## Exercise:
Give the material once more, word for word, without any images.

## Data lines:
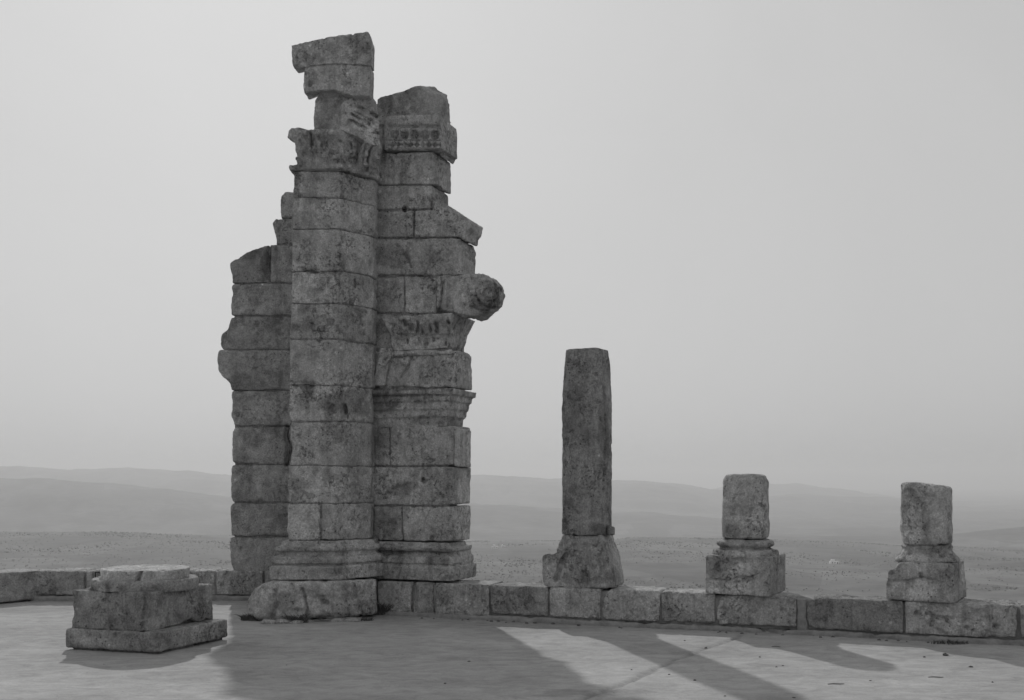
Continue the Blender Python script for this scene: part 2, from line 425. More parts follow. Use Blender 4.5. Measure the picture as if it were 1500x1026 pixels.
# olive trees and scrub of the plain: past counting
def tree_mass():
    n = 12000; xs, ys, hs = [], [], []
    while len(xs) < n:
        d = rng.uniform(980, 2100); px = rng.uniform(-150, 1650); x = XX(px, d)
        cl = fbm(np.array([[x, d, 0.0]]), 1 / 90.0, 3, 44)[0]
        if cl < 0.36 + 0.3 * rng.random(): continue
        xs.append(x); ys.append(d); hs.append(rng.uniform(0.35, 1.1) * (1 + 0.6 * (cl > 0.62)))
    x = np.array(xs); y = np.array(ys); h = np.array(hs); z = terrain_z(x, y)
    phi = (1 + 5 ** .5) / 2
    iv = np.array([(-1, phi, 0), (1, phi, 0), (-1, -phi, 0), (1, -phi, 0), (0, -1, phi), (0, 1, phi), (0, -1, -phi), (0, 1, -phi), (phi, 0, -1), (phi, 0, 1), (-phi, 0, -1), (-phi, 0, 1)]) / 1.9
    fi = np.array([(0, 11, 5), (0, 5, 1), (0, 1, 7), (0, 7, 10), (0, 10, 11), (1, 5, 9), (5, 11, 4), (11, 10, 2), (10, 7, 6), (7, 1, 8), (3, 9, 4), (3, 4, 2), (3, 2, 6), (3, 6, 8), (3, 8, 9), (4, 9, 5), (2, 4, 11), (6, 2, 10), (8, 6, 7), (9, 8, 1)])
    jit = rng.uniform(0.6, 1.3, (n, 12, 1))
    Vt = iv[None] * jit * np.stack([h * 0.9, h * 0.9, h * 0.6], 1)[:, None, :] + np.stack([x, y, z + h * 0.45], 1)[:, None, :]
    Ft = (fi[None] + (np.arange(n) * 12)[:, None, None]).reshape(-1, 3)
    o = link('olive_trees', raw_mesh('olive_trees', Vt.reshape(-1, 3), Ft, smooth=False), TREE)
    tag(o, 'scattered dark trees and scrub dotting the far plain', 'trees', None, 'stuff')
tree_mass()
def far_house(px, py, wd, dp, ht, label):
    for d in np.arange(900, 2600, 4.0):
        x = XX(px, d)
        if terrain_z(np.array([x]), np.array([d]))[0] >= ZZ(py, d): break
    z = terrain_z(np.array([x]), np.array([d]))[0]
    t = thing('house', (x, d, z), label, 'house')
    P = Part().plain(box((x, d, z + ht / 2 - 1), (wd, dp, ht + 2)), 1)
    P.plain(box((x - wd * 0.15, d + 1, z + ht + 1.2), (wd * 0.4, dp * 0.6, 2.4)), 1); P.build('wall', PLASTER, t)
    R = Part().plain(box((x, d, z + ht + 0.15), (wd + 0.5, dp + 0.5, 0.3)), 1); R.build('roof', PLASTER, t)
    for i in range(3):
        wp = Part().plain(box((x - wd * 0.3 + i * wd * 0.3, d - dp / 2 - 0.05, z + ht * 0.55), (1.1, 0.12, 1.3)), 1); wp.build('window', GLASSDK, t)
far_house(725, 804, 9, 7, 3.4, 'small white flat-roofed house on the plain between the pier and the tall column')
far_house(737, 803, 6, 6, 2.8, 'tiny white outbuilding right of the white house on the plain')
far_house(1222, 826, 10, 6, 2.4, 'low pale shed alone on the plain behind the gap between the two short columns')

# ================================================================= TERRACE FLOOR
TAN = 0.366
K_PAR = 12.185
PC = Plane((0, K_PAR), -math.atan(TAN))                 # front face of the right-hand low wall
PB = Plane((0, 14.2), 0.0)                              # front face of the left-hand low wall
PA = Plane((-6.1, 14.28), math.radians(54))             # short return at the far left
GCUTS = [([(1084, 931), (1060, 941), (1017, 955), (969, 977), (940, 990), (900, 1007), (850, 1026)], 0.030, 0.016), ([(560, 930), (640, 938), (700, 952)], 0.012, 0.006), ([(1290, 990), (1380, 1004), (1470, 1003)], 0.010, 0.005), ([(20, 960), (80, 975), (140, 1000)], 0.010, 0.006),
         ([(965, 978), (940, 985), (905, 1012)], 0.015, 0.008)]
def floor():
    xs = np.concatenate([np.linspace(-30, -8.1, 24), np.arange(-8, 8, 0.035), np.linspace(8.1, 30, 24)])
    ts = np.concatenate([np.linspace(-30, 4.9, 20), np.arange(5.0, 13.0, 0.035)])
    ye = np.where(xs > -1.7, K_PAR - TAN * xs + 0.62, np.where(xs > -6.1, 14.85, 14.9 + (xs + 6.1) * 1.35)); ye = np.maximum(ye, 1.0)
    X, T = np.meshgrid(xs, ts, indexing='ij'); YE = np.repeat(ye[:, None], len(ts), 1)
    s = np.where(T > 5, 5 + (T - 5) / 8.0 * (YE - 5), T)
    s = np.minimum(s, YE)
    V = np.stack([X.ravel(), s.ravel(), np.zeros(X.size)], 1)
    z = (fbm(V * [0.8, 1, 1], 1.1, 3, 12) - 0.5) * 0.016 + (fbm(V * [0.8, 1, 1], 7.0, 3, 14) - 0.5) * 0.005
    tone = np.ones(len(V))
    for pts, wd, dep in GCUTS:
        G = [(XX(a, F * EYE / (b - HY)), F * EYE / (b - HY)) for a, b in pts]
        wob = (fbm(V, 5.0, 5, 66) - 0.5) * 0.22
        D = seg_dist(V[:, 0] + wob, V[:, 1] + wob, G); k_ = 1 - sstep(wd * 0.4, wd * 1.5, D); z -= dep * k_; tone *= 1 - k_ * min(.24, dep * 18)
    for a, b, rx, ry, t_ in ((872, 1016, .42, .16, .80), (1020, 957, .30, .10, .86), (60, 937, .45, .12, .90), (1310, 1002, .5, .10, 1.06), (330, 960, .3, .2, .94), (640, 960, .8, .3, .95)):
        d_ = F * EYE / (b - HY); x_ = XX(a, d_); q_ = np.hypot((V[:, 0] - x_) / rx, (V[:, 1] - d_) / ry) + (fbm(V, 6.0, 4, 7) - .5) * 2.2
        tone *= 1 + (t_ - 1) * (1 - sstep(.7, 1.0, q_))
    V[:, 2] = z
    nx, ny = X.shape
    # skirt: the masonry terrace drops away outside
    rim = V[ny - 1::ny].copy(); rim[:, 2] = -14.0; rim[:, 1] += 0.02
    base = len(V); V = np.concatenate([V, rim]); tone = np.concatenate([tone, np.ones(len(rim))])
    ii, jj = np.meshgrid(np.arange(nx - 1), np.arange(ny - 1), indexing='ij')
    Q = np.stack([ii * ny + jj, (ii + 1) * ny + jj, (ii + 1) * ny + jj + 1, ii * ny + jj + 1], -1).reshape(-1, 4)
    i = np.arange(nx - 1); Q2 = np.stack([i * ny + ny - 1, (i + 1) * ny + ny - 1, base + i + 1, base + i], -1)
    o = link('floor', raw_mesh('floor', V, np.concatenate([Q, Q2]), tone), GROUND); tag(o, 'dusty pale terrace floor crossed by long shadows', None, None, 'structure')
floor()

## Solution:
Continue the Blender Python script for this scene: part 2, from line 425. More parts follow. Use Blender 4.5. Measure the picture as if it were 1500x1026 pixels.
# olive trees and scrub of the plain: past counting
def tree_mass():
    n = 12000; xs, ys, hs = [], [], []
    while len(xs) < n:
        d = rng.uniform(980, 2100); px = rng.uniform(-150, 1650); x = XX(px, d)
        cl = fbm(np.array([[x, d, 0.0]]), 1 / 90.0, 3, 44)[0]
        if cl < 0.36 + 0.3 * rng.random(): continue
        xs.append(x); ys.append(d); hs.append(rng.uniform(0.35, 1.1) * (1 + 0.6 * (cl > 0.62)))
    x = np.array(xs); y = np.array(ys); h = np.array(hs); z = terrain_z(x, y)
    phi = (1 + 5 ** .5) / 2
    iv = np.array([(-1, phi, 0), (1, phi, 0), (-1, -phi, 0), (1, -phi, 0), (0, -1, phi), (0, 1, phi), (0, -1, -phi), (0, 1, -phi), (phi, 0, -1), (phi, 0, 1), (-phi, 0, -1), (-phi, 0, 1)]) / 1.9
    fi = np.array([(0, 11, 5), (0, 5, 1), (0, 1, 7), (0, 7, 10), (0, 10, 11), (1, 5, 9), (5, 11, 4), (11, 10, 2), (10, 7, 6), (7, 1, 8), (3, 9, 4), (3, 4, 2), (3, 2, 6), (3, 6, 8), (3, 8, 9), (4, 9, 5), (2, 4, 11), (6, 2, 10), (8, 6, 7), (9, 8, 1)])
    jit = rng.uniform(0.6, 1.3, (n, 12, 1))
    Vt = iv[None] * jit * np.stack([h * 0.9, h * 0.9, h * 0.6], 1)[:, None, :] + np.stack([x, y, z + h * 0.45], 1)[:, None, :]
    Ft = (fi[None] + (np.arange(n) * 12)[:, None, None]).reshape(-1, 3)
    o = link('olive_trees', raw_mesh('olive_trees', Vt.reshape(-1, 3), Ft, smooth=False), TREE)
    tag(o, 'scattered dark trees and scrub dotting the far plain', 'trees', None, 'stuff')
tree_mass()
def far_house(px, py, wd, dp, ht, label):
    for d in np.arange(900, 2600, 4.0):
        x = XX(px, d)
        if terrain_z(np.array([x]), np.array([d]))[0] >= ZZ(py, d): break
    z = terrain_z(np.array([x]), np.array([d]))[0]
    t = thing('house', (x, d, z), label, 'house')
    P = Part().plain(box((x, d, z + ht / 2 - 1), (wd, dp, ht + 2)), 1)
    P.plain(box((x - wd * 0.15, d + 1, z + ht + 1.2), (wd * 0.4, dp * 0.6, 2.4)), 1); P.build('wall', PLASTER, t)
    R = Part().plain(box((x, d, z + ht + 0.15), (wd + 0.5, dp + 0.5, 0.3)), 1); R.build('roof', PLASTER, t)
    for i in range(3):
        wp = Part().plain(box((x - wd * 0.3 + i * wd * 0.3, d - dp / 2 - 0.05, z + ht * 0.55), (1.1, 0.12, 1.3)), 1); wp.build('window', GLASSDK, t)
far_house(725, 804, 9, 7, 3.4, 'small white flat-roofed house on the plain between the pier and the tall column')
far_house(737, 803, 6, 6, 2.8, 'tiny white outbuilding right of the white house on the plain')
far_house(1222, 826, 10, 6, 2.4, 'low pale shed alone on the plain behind the gap between the two short columns')

# ================================================================= TERRACE FLOOR
TAN = 0.366
K_PAR = 12.185
PC = Plane((0, K_PAR), -math.atan(TAN))                 # front face of the right-hand low wall
PB = Plane((0, 14.2), 0.0)                              # front face of the left-hand low wall
PA = Plane((-6.1, 14.28), math.radians(54))             # short return at the far left
GCUTS = [([(1084, 931), (1060, 941), (1017, 955), (969, 977), (940, 990), (900, 1007), (850, 1026)], 0.030, 0.016), ([(560, 930), (640, 938), (700, 952)], 0.012, 0.006), ([(1290, 990), (1380, 1004), (1470, 1003)], 0.010, 0.005), ([(20, 960), (80, 975), (140, 1000)], 0.010, 0.006),
         ([(965, 978), (940, 985), (905, 1012)], 0.015, 0.008)]
def floor():
    xs = np.concatenate([np.linspace(-30, -8.1, 24), np.arange(-8, 8, 0.035), np.linspace(8.1, 30, 24)])
    ts = np.concatenate([np.linspace(-30, 4.9, 20), np.arange(5.0, 13.0, 0.035)])
    ye = np.where(xs > -1.7, K_PAR - TAN * xs + 0.62, np.where(xs > -6.1, 14.85, 14.9 + (xs + 6.1) * 1.35)); ye = np.maximum(ye, 1.0)
    X, T = np.meshgrid(xs, ts, indexing='ij'); YE = np.repeat(ye[:, None], len(ts), 1)
    s = np.where(T > 5, 5 + (T - 5) / 8.0 * (YE - 5), T)
    s = np.minimum(s, YE)
    V = np.stack([X.ravel(), s.ravel(), np.zeros(X.size)], 1)
    z = (fbm(V * [0.8, 1, 1], 1.1, 3, 12) - 0.5) * 0.016 + (fbm(V * [0.8, 1, 1], 7.0, 3, 14) - 0.5) * 0.005
    tone = np.ones(len(V))
    for pts, wd, dep in GCUTS:
        G = [(XX(a, F * EYE / (b - HY)), F * EYE / (b - HY)) for a, b in pts]
        wob = (fbm(V, 5.0, 5, 66) - 0.5) * 0.22
        D = seg_dist(V[:, 0] + wob, V[:, 1] + wob, G); k_ = 1 - sstep(wd * 0.4, wd * 1.5, D); z -= dep * k_; tone *= 1 - k_ * min(.24, dep * 18)
    for a, b, rx, ry, t_ in ((872, 1016, .42, .16, .80), (1020, 957, .30, .10, .86), (60, 937, .45, .12, .90), (1310, 1002, .5, .10, 1.06), (330, 960, .3, .2, .94), (640, 960, .8, .3, .95)):
        d_ = F * EYE / (b - HY); x_ = XX(a, d_); q_ = np.hypot((V[:, 0] - x_) / rx, (V[:, 1] - d_) / ry) + (fbm(V, 6.0, 4, 7) - .5) * 2.2
        tone *= 1 + (t_ - 1) * (1 - sstep(.7, 1.0, q_))
    V[:, 2] = z
    nx, ny = X.shape
    # skirt: the masonry terrace drops away outside
    rim = V[ny - 1::ny].copy(); rim[:, 2] = -14.0; rim[:, 1] += 0.02
    base = len(V); V = np.concatenate([V, rim]); tone = np.concatenate([tone, np.ones(len(rim))])
    ii, jj = np.meshgrid(np.arange(nx - 1), np.arange(ny - 1), indexing='ij')
    Q = np.stack([ii * ny + jj, (ii + 1) * ny + jj, (ii + 1) * ny + jj + 1, ii * ny + jj + 1], -1).reshape(-1, 4)
    i = np.arange(nx - 1); Q2 = np.stack([i * ny + ny - 1, (i + 1) * ny + ny - 1, base + i + 1, base + i], -1)
    o = link('floor', raw_mesh('floor', V, np.concatenate([Q, Q2]), tone), GROUND); tag(o, 'dusty pale terrace floor crossed by long shadows', None, None, 'structure')
floor()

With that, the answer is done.